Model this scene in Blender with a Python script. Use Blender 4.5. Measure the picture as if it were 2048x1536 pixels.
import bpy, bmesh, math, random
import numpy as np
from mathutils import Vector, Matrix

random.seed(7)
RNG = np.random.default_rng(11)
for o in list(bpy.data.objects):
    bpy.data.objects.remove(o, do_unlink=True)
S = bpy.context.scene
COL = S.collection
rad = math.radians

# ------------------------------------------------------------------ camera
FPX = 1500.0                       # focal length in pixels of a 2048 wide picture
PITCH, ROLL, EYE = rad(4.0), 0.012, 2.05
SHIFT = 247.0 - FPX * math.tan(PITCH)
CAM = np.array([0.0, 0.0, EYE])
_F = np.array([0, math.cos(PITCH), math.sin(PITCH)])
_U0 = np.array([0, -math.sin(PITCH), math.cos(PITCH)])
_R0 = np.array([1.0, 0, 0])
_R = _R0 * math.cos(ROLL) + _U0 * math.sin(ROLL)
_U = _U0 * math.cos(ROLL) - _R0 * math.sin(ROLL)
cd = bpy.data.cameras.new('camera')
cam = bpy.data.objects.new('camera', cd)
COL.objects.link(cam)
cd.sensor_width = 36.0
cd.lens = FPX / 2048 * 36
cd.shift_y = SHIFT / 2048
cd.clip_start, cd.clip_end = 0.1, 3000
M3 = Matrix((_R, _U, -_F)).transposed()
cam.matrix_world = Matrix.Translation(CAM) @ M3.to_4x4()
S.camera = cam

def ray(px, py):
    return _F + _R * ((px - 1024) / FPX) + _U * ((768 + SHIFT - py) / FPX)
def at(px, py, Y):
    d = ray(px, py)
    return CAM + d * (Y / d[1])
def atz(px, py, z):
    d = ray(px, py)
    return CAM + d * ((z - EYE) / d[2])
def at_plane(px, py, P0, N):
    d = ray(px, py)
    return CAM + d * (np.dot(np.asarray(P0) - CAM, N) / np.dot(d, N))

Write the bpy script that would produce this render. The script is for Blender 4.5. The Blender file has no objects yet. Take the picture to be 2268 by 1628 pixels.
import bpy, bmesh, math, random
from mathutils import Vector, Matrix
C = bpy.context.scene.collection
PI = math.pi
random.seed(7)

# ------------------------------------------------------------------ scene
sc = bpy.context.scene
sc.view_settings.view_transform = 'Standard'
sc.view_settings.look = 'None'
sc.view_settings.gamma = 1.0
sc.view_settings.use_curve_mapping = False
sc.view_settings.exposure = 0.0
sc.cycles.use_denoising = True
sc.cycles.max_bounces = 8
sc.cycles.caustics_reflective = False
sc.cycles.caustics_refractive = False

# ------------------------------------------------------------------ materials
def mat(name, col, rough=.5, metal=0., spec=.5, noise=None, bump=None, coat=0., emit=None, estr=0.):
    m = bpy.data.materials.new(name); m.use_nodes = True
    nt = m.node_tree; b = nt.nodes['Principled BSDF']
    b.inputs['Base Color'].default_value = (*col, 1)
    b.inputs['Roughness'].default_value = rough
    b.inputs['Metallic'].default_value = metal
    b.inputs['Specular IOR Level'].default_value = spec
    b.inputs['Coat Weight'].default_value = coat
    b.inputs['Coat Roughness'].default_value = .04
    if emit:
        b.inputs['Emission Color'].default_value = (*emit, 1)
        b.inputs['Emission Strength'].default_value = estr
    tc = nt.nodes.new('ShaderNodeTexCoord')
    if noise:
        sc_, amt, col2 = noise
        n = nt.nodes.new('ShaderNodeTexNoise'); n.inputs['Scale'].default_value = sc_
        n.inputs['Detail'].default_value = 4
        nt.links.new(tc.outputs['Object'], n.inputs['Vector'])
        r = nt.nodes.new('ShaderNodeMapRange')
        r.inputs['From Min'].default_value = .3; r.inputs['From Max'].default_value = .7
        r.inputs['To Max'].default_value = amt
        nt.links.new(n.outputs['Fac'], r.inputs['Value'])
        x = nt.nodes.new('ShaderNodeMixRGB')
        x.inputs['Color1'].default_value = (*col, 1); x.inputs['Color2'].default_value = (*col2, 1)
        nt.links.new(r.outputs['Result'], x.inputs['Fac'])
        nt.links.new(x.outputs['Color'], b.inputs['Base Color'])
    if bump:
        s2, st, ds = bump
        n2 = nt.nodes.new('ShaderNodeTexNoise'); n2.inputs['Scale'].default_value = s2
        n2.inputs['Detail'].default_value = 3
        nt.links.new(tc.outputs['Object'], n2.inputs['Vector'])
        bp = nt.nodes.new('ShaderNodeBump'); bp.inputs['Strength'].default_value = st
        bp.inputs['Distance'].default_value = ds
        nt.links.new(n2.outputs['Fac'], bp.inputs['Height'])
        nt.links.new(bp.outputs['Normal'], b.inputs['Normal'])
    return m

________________

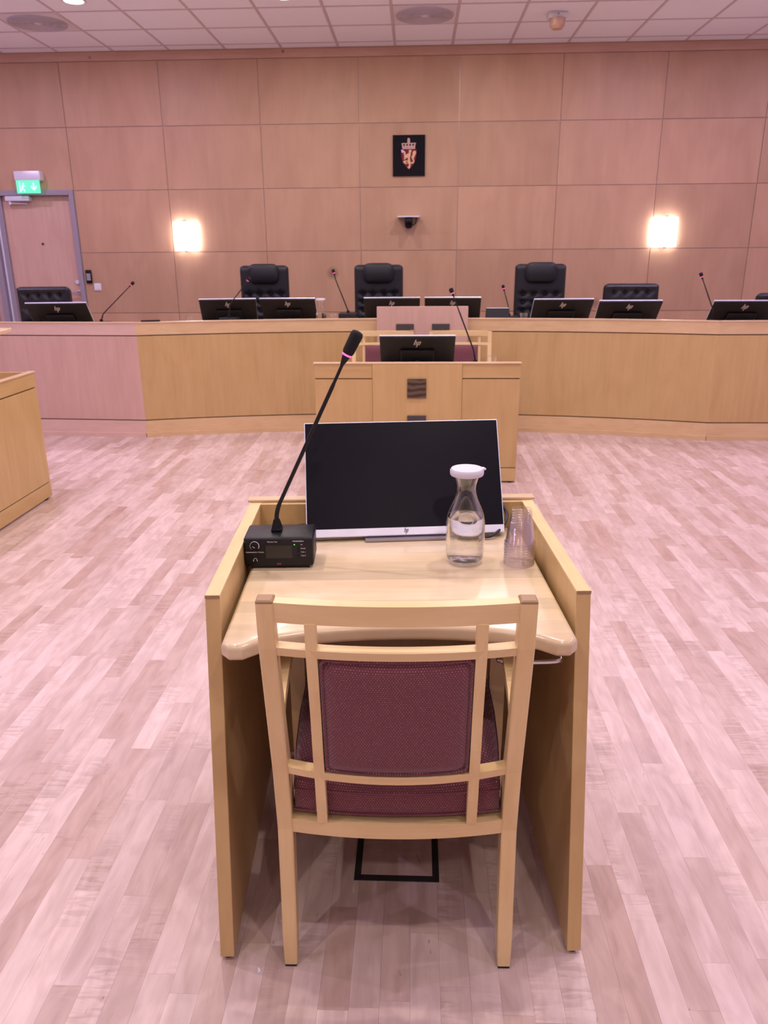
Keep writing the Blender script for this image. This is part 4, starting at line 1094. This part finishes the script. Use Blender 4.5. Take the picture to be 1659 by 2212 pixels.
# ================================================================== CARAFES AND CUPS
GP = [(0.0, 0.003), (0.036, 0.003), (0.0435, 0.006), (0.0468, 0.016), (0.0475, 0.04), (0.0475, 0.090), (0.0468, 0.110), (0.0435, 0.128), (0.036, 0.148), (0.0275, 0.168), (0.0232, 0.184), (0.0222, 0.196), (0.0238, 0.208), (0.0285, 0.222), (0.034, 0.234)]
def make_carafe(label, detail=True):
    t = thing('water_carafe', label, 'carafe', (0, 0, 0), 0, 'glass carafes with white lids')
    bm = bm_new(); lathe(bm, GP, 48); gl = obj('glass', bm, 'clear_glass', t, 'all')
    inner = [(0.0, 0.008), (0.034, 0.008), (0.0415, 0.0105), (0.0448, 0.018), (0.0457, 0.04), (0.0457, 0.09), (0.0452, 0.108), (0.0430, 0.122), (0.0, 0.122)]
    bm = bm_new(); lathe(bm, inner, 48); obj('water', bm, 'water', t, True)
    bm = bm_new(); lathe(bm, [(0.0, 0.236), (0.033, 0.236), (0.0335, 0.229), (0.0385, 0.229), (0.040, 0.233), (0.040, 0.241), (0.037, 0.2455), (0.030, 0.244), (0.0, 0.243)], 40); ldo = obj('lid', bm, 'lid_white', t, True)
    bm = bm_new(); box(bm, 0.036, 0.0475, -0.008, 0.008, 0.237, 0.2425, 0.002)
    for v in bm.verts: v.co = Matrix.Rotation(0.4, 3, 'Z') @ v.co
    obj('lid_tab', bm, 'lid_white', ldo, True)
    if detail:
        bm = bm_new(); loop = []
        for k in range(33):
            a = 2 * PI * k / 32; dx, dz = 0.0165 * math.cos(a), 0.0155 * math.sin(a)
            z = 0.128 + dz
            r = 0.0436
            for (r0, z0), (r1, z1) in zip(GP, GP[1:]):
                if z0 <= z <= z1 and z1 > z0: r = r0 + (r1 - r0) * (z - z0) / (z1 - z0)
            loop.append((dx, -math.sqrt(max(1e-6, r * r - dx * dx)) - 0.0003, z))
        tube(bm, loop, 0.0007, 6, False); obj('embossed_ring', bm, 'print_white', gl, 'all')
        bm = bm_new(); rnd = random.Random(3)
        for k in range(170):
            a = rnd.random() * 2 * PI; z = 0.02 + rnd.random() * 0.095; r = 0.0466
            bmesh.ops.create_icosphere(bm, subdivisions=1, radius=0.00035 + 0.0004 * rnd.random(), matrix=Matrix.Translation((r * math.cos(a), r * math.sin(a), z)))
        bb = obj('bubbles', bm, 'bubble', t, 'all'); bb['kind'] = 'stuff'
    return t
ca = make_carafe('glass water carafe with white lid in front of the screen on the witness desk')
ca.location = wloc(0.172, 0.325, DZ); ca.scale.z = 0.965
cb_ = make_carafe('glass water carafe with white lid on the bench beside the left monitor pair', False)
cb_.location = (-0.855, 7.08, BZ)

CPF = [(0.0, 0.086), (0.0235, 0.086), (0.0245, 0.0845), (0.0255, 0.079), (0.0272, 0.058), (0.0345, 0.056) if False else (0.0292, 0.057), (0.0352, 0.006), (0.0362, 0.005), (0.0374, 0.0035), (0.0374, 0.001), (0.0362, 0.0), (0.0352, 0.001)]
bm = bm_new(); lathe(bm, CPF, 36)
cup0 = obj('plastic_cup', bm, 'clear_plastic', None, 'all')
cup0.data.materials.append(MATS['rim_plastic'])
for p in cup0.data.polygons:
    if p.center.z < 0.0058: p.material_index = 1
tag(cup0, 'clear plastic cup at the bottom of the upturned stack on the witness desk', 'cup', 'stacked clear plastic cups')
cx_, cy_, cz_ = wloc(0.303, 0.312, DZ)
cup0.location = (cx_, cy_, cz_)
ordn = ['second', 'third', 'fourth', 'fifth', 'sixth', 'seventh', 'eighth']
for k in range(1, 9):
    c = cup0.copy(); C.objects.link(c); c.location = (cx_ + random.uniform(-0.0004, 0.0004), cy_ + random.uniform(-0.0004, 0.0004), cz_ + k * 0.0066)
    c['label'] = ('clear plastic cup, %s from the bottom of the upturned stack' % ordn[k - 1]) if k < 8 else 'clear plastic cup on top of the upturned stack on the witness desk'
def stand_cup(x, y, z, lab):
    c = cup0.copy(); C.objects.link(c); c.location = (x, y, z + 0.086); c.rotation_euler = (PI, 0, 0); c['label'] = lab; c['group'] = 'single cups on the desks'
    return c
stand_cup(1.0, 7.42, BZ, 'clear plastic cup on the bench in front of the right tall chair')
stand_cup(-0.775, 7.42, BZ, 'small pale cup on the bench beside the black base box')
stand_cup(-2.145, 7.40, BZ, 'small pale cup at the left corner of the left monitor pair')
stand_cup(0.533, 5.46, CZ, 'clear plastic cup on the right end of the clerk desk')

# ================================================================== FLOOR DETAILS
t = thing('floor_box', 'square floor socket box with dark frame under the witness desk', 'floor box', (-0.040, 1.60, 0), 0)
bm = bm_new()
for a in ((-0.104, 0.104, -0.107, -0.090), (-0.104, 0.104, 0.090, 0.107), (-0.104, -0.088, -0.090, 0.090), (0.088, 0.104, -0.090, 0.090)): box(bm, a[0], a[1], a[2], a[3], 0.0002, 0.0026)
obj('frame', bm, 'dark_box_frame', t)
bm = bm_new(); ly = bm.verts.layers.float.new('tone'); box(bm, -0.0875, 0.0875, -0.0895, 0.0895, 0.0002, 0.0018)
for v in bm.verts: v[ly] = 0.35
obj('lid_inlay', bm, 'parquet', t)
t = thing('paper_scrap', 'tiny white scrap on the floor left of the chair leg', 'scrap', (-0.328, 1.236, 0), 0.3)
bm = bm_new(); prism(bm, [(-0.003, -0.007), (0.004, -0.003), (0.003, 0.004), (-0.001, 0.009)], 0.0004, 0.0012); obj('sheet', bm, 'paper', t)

________________

§ **AIM**
Copy out exactly the lines running from the one with "Model this scene" to the one with "rad = math.radians", including both ends, and nothing more.

§ **ANSWER TO THIS TASK**
Model this scene in Blender with a Python script. Use Blender 4.5. Measure the picture as if it were 2048x1536 pixels.
import bpy, bmesh, math, random
import numpy as np
from mathutils import Vector, Matrix

random.seed(7)
RNG = np.random.default_rng(11)
for o in list(bpy.data.objects):
    bpy.data.objects.remove(o, do_unlink=True)
S = bpy.context.scene
COL = S.collection
rad = math.radians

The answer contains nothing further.